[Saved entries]
-- begin --

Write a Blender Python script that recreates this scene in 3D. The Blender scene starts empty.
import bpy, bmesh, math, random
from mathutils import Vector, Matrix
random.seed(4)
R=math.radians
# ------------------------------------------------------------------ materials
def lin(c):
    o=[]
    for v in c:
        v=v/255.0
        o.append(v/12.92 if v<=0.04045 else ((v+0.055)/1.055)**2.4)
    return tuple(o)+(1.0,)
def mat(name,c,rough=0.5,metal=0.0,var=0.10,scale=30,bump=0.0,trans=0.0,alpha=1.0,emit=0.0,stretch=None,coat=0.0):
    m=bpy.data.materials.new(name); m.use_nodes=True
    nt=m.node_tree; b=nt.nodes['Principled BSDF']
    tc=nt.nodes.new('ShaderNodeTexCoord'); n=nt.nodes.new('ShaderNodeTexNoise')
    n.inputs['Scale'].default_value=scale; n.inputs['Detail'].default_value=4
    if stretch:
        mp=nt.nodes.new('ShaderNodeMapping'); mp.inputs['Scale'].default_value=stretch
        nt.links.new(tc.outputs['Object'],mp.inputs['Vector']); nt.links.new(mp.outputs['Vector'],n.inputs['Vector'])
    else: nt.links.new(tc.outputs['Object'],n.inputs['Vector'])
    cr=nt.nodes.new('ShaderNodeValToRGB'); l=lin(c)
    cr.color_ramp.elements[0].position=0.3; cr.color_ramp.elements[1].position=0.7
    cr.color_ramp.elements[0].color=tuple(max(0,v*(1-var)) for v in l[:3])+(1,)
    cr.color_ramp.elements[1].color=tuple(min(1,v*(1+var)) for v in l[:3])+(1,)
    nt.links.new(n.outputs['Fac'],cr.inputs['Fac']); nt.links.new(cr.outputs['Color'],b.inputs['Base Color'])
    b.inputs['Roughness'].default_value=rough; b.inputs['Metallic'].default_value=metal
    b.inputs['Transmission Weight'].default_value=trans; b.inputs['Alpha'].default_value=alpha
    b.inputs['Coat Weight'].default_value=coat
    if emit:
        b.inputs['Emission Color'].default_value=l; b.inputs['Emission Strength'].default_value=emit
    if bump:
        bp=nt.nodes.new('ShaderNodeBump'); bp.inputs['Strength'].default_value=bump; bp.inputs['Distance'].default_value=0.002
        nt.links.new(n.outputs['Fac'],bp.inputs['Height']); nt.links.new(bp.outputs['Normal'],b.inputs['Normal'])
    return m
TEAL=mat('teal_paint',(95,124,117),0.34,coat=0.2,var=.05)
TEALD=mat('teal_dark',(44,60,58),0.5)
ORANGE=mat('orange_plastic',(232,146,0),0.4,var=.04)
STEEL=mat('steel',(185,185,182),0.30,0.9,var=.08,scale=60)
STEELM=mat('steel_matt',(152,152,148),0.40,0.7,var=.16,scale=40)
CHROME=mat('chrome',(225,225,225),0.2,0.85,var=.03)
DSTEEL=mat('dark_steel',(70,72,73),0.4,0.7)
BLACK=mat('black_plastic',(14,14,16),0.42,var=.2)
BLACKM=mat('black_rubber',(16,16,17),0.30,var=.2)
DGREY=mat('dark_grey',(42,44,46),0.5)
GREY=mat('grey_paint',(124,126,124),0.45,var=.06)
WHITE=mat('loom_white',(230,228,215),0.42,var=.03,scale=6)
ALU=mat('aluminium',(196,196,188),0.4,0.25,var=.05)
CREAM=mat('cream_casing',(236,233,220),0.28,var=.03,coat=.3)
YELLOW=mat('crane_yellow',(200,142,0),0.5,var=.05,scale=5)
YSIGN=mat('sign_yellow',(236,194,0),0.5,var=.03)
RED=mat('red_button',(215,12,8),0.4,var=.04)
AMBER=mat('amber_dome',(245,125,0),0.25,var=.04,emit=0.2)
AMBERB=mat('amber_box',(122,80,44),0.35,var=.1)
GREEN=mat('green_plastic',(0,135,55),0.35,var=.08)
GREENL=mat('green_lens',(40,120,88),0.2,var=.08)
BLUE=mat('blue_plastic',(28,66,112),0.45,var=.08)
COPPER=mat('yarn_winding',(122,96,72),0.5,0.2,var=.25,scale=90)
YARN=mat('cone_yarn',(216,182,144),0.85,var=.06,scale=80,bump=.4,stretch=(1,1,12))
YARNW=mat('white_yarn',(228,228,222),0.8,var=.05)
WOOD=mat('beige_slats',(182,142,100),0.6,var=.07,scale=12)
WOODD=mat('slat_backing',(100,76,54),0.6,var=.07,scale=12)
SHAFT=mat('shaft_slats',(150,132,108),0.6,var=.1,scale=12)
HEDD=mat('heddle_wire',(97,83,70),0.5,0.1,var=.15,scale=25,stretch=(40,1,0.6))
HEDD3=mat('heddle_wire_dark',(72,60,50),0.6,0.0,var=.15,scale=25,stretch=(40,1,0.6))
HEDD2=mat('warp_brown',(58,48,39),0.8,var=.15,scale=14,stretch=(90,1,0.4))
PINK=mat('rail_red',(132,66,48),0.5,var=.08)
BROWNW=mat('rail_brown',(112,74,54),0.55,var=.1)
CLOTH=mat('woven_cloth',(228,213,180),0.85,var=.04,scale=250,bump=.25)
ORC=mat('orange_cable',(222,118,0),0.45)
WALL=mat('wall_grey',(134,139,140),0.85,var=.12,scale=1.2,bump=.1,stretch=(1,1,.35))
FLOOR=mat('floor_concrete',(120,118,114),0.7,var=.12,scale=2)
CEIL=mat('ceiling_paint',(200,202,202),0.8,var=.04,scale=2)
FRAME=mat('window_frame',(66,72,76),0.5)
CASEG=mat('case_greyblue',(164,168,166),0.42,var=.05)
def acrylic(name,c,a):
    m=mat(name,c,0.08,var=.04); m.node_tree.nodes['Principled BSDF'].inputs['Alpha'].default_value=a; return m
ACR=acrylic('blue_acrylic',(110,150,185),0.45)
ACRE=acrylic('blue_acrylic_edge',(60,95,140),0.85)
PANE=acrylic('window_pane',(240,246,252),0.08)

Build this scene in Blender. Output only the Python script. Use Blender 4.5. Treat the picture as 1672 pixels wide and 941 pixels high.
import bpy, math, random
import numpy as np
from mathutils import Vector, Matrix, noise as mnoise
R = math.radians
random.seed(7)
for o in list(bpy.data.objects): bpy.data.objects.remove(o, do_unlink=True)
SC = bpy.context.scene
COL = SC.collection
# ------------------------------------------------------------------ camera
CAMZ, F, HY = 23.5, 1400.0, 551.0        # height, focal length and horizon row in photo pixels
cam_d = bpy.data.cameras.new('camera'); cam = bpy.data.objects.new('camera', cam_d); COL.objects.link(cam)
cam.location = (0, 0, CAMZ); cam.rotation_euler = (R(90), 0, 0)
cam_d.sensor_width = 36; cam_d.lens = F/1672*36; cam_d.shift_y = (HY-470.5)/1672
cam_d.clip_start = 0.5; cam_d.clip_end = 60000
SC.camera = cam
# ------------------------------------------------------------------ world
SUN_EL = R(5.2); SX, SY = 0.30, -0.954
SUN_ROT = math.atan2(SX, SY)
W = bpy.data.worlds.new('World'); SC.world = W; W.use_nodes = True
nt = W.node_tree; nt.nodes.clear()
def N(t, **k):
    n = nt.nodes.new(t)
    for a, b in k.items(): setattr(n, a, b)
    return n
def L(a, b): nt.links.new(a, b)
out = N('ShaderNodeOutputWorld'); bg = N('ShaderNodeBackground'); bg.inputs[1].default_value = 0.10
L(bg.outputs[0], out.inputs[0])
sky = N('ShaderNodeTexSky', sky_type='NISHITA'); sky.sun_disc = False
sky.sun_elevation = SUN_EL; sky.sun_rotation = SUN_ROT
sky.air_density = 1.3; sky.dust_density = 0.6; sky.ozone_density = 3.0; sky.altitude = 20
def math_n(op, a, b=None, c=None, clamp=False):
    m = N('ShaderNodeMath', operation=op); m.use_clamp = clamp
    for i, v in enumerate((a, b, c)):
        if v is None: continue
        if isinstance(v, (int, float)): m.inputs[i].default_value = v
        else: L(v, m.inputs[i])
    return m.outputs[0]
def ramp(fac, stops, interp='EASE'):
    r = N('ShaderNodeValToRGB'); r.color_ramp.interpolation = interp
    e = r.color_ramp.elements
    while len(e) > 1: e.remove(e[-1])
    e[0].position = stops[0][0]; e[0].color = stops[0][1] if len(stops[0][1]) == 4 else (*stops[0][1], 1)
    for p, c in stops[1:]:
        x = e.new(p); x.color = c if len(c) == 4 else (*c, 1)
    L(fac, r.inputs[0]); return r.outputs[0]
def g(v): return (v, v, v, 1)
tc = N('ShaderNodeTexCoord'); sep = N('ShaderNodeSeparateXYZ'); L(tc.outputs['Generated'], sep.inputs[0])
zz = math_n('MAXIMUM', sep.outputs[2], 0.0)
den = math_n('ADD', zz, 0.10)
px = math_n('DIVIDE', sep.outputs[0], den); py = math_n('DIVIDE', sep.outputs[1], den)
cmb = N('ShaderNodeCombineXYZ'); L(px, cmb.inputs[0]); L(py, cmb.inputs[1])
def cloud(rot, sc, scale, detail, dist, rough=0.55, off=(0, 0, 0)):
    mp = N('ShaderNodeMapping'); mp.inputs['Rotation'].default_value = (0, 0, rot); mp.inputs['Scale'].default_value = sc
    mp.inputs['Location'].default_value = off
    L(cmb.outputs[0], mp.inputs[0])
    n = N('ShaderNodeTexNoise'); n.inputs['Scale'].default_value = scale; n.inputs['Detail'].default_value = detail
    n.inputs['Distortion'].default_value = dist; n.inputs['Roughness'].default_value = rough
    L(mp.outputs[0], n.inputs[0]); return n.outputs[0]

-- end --

**EXERCISE DETAILS:**
Copy every line of the data that holds the string "scene".

**OUTPUT OF THE TASK:**
Write a Blender Python script that recreates this scene in 3D. The Blender scene starts empty.
Build this scene in Blender. Output only the Python script. Use Blender 4.5. Treat the picture as 1672 pixels wide and 941 pixels high.
SC = bpy.context.scene